Let us, therefore, in the face of this renewed Sine’ah from both sides of the Iron Curtain, respond to the challenge by a return to Sinai. When hatred is today expressed against Jews, we Jews must answer with greater loyalty to that which makes Jews Jewish: Torah, tradition, our great heritage. Children and adults, old and young, men and women, must return with renewed vigor to the sources of our Jewish tradition. Only by remaining strong within, spiritually, can we have the fortitude to ward off the attack from without.
We Jews today find ourselves in a situation comparable to the brothers of Joseph: On the way, on the highway from Joseph to Jacob, for, in a way, Joseph and Jacob symbolize two eras. We today are leaving the era of Joseph, the rich and powerful “shtadlanim” with highly placed connections who prefer private wire pulling to the public airing of deeply held convictions, who tread very slowly when it comes to “Jewish” problems; who look and act and feel and sound 150% Egyptian; who will not want to be “too Jewish” in the light of the city although they may remain completely loyal to the shadow of Torah in their own homes.

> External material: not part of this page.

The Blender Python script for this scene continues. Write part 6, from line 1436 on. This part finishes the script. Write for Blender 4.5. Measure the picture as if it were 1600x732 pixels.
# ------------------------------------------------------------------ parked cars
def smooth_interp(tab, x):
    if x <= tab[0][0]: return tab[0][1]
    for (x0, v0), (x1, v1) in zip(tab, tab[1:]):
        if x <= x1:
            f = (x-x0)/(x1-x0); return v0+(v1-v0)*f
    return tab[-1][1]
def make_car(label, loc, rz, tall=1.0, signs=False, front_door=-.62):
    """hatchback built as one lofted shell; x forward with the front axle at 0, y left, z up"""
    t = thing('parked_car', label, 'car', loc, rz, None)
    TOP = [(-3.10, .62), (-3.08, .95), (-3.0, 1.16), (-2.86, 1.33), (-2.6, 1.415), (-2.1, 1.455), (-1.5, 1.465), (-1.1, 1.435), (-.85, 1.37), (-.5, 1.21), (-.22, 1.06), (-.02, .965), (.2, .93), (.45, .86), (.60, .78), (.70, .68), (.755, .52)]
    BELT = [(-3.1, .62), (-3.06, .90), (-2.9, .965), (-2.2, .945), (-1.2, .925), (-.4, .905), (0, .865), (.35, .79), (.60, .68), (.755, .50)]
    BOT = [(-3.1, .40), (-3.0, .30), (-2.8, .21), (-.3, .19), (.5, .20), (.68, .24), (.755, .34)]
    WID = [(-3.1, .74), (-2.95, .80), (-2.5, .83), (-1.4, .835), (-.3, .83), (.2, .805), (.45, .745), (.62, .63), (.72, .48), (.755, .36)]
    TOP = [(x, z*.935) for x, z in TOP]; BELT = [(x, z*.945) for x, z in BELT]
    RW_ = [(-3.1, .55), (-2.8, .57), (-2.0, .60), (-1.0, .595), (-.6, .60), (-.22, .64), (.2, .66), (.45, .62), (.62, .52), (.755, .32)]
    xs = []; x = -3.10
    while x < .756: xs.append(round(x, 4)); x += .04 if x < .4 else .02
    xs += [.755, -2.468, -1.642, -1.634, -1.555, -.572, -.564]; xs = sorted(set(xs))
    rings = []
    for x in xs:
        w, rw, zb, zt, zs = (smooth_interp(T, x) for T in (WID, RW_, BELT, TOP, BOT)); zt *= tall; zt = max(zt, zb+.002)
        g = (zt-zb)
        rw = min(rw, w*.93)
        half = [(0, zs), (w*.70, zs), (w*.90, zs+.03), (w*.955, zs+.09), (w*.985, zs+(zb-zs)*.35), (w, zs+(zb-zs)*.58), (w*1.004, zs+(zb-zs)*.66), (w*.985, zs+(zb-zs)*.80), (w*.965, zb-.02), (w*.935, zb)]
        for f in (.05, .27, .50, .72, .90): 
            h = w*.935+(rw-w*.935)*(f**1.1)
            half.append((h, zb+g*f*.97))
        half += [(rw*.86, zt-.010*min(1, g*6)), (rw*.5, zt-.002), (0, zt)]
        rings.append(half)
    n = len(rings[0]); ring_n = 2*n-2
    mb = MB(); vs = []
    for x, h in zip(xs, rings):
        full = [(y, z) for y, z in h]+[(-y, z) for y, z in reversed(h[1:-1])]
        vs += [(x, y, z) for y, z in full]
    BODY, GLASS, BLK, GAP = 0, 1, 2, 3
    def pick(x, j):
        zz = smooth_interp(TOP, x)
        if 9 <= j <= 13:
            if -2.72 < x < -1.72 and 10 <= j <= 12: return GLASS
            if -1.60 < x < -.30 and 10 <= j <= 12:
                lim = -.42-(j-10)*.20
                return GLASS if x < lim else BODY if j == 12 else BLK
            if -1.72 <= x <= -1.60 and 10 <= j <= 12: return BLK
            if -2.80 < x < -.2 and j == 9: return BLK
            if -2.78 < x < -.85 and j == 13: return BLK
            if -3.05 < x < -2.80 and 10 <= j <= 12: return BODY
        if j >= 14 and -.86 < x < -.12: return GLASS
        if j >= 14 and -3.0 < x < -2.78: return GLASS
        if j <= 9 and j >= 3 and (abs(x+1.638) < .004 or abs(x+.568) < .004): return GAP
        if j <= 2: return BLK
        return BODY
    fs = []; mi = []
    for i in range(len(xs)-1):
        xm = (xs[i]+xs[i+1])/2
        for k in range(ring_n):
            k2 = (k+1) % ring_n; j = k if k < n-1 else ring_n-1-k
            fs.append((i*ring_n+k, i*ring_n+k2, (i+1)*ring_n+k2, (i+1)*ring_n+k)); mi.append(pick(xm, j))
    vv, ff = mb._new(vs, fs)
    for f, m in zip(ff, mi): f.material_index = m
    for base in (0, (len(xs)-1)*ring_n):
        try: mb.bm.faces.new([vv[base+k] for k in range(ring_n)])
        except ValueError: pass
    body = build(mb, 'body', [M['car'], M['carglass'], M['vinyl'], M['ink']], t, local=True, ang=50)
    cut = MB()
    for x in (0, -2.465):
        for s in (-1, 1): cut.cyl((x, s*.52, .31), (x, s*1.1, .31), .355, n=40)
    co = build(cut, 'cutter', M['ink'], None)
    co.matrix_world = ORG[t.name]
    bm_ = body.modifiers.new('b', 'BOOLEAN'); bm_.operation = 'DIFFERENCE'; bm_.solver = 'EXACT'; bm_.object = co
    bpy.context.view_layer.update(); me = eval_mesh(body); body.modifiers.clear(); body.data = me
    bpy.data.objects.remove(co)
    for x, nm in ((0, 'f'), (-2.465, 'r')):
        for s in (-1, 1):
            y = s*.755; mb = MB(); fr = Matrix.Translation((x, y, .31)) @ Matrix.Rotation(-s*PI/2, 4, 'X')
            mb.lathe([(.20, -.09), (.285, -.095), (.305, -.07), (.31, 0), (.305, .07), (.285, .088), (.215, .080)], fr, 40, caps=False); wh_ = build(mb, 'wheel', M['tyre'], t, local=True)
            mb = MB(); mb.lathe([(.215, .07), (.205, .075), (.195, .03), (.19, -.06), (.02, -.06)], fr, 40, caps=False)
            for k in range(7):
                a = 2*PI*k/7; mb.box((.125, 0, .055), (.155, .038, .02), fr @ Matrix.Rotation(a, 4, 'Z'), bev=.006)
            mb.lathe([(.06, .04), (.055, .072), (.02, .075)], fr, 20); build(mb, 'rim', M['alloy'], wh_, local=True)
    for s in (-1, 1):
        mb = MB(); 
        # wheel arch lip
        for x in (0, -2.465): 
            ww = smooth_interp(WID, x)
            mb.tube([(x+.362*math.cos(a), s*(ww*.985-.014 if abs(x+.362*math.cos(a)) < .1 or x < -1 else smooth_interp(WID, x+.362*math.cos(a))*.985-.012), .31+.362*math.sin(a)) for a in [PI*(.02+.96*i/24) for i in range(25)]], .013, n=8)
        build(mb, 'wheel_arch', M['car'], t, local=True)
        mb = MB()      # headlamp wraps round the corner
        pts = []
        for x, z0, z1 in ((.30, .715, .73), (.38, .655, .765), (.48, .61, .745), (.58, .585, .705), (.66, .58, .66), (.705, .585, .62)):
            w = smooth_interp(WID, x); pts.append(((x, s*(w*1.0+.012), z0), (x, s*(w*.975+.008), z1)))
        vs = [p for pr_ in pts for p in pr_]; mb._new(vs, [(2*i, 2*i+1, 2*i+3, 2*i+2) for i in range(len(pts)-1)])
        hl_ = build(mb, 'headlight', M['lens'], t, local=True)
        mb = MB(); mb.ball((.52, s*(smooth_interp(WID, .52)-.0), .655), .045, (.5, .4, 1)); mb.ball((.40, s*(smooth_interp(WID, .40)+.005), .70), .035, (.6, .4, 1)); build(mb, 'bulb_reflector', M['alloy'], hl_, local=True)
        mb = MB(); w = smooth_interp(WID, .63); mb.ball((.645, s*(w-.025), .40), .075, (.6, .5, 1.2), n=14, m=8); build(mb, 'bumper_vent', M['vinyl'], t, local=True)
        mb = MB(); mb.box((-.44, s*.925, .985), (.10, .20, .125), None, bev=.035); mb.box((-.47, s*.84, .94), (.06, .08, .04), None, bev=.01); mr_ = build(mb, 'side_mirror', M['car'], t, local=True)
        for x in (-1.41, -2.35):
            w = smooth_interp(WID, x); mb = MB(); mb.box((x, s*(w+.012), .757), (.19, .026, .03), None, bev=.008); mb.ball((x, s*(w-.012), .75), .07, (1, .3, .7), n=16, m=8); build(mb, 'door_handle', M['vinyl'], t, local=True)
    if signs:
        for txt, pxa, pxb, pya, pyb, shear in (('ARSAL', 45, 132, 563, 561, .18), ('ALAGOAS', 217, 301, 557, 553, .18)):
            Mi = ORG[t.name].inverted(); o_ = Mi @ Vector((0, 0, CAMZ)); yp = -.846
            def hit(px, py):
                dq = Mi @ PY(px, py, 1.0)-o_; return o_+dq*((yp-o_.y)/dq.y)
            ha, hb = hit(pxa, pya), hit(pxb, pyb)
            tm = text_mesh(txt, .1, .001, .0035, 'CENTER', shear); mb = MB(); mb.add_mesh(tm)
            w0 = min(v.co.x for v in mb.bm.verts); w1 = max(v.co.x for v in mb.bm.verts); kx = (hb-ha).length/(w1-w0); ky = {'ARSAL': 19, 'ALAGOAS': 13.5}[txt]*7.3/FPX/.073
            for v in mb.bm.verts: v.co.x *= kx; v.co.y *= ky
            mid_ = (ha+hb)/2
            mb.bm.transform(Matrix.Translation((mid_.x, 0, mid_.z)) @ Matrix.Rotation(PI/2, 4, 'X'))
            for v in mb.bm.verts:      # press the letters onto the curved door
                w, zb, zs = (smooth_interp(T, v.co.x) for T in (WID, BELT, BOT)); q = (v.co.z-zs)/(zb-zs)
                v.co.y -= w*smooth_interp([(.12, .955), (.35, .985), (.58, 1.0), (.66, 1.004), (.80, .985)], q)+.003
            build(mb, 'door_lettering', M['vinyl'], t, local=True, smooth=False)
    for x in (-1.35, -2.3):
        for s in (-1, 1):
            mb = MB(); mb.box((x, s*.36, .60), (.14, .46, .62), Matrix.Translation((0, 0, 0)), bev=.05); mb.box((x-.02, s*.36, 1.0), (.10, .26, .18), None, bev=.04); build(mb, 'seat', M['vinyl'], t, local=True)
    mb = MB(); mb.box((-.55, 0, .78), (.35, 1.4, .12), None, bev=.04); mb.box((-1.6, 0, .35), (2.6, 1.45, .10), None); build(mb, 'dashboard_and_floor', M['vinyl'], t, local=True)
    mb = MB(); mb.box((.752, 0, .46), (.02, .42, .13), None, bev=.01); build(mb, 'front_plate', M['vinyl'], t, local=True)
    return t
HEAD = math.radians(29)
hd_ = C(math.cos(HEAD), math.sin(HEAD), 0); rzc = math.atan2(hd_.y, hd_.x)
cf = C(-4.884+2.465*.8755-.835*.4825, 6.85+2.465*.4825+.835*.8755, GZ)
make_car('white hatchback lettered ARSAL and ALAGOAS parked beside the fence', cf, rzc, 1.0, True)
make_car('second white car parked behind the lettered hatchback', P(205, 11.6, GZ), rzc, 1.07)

We are heading, hopefully, back to an era of Jacob – to an open, forthright, and realistic era of ancestral Torah and the tradition of our fathers; an era where, like Jacob, we will be willing to struggle with adversaries, and openly proclaim what we think is right and decent.
We have lived through the Joseph era, we can appreciate all the more the call to those preparing for the journey on that great highway leading to Jacob: Al tirgezu ba-derekh – let us go not too fast, not too furtively, always with faith and with Torah.
May our ways be clear of mishaps, and may the highway of our lives, both individually and collectively, be blessed with the blessings of Torah, of which it is written: “Its ways are the ways of pleasantness, and all its paths are peace.”